Ayşe Acar Başaran'ın konuşmasından satırbaşları şöyle:
“Beş kadının faillerini aramayanlar bugün onların faillerini soranların sesini kesmeye çalışıyor. Biz biliyoruz ki, bu intiharlar intihar değildir, kadınlar şüpheli bir şekilde yaşamını yitirmiştir. Biz biliyoruz ki kadınlar ya katlediliyor intihar süsü veriliyor ya da gördükleri şiddetten dolayı intihar ediyorlar.
"Biz kadınlar varız, yalnız değilsiniz"
Bütün Ağrılı kadınlara sesleniyoruz. AKP - MHP ittifakı mekanizmaları çalıştırmıyor olabilir, önlem almayıp yaşamınızı tehlikeye atabilir ama biz kadınlar varız, yalnız değilsiniz. Biz beraber güçlüyüz. Mücadelemiz her yerde olmaya devam edecek.
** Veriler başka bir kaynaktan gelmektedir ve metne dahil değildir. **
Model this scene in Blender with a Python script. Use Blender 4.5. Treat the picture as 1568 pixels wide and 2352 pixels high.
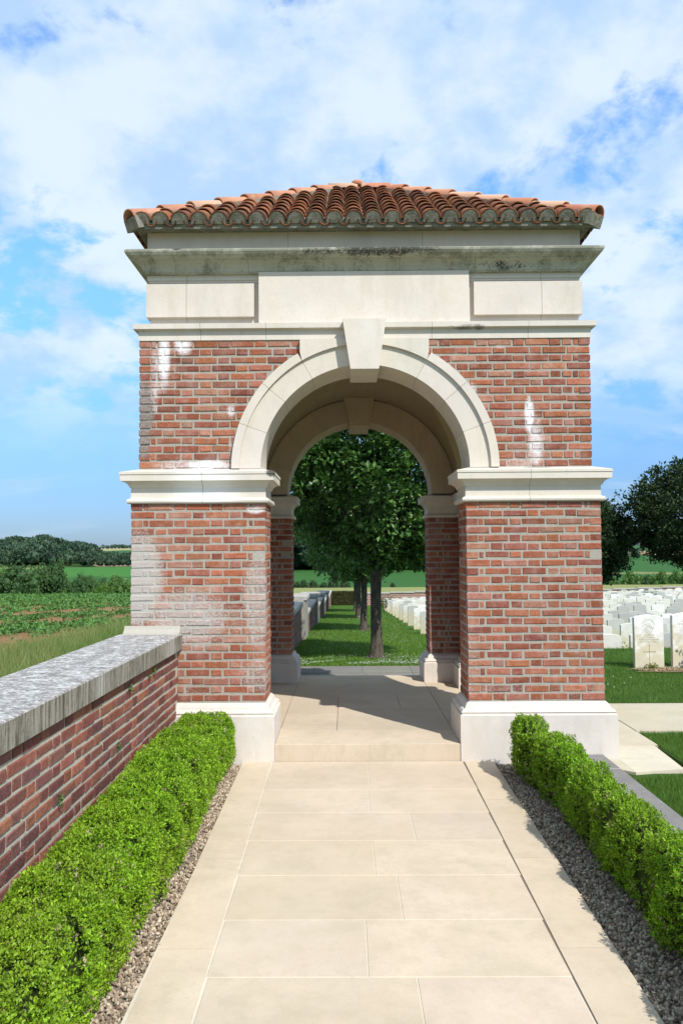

AKP iktidarının bu politikası sizi yaşamdan koparmasın. Bizim kadın mücadelemiz sizi ayakta ve yaşama tutundursun. Biz bu 5 kadın arkadaşımızın intiharı için burada açıklama yapmak isterken birkaç gün önce bir kadın daha evli olduğu erkek tarafından katledildi.
"Batman ve Şırnak tesadüf değil"
Dün Batman'da önceki gün Şırnak'ta ortaya çıkan tabloyu gördük. AKP iktidarının MHP ile yaptıkları ittifakla nasıl bir Kürt düşmanı siyaset yürüttüğünü hep beraber gördük. Bunu özelikle kadınlar ve kız çocukları üzerinde uyguladıklarını gördük.
İşte bizi engelleme çalışmaları, kadın çalışmalarını yürütenleri tehdit etme, tutuklama eğilimi de kendi içlerindekileri cesaretlendiriyor. İki uzman çavuş, tesadüf değil. Birinin Batman'da, birinin Şırnak'ta benzer suçları işlemesi tesadüf değildi. Bu, aslında iktidarın yürüttüğü politikanın bir sonucudur.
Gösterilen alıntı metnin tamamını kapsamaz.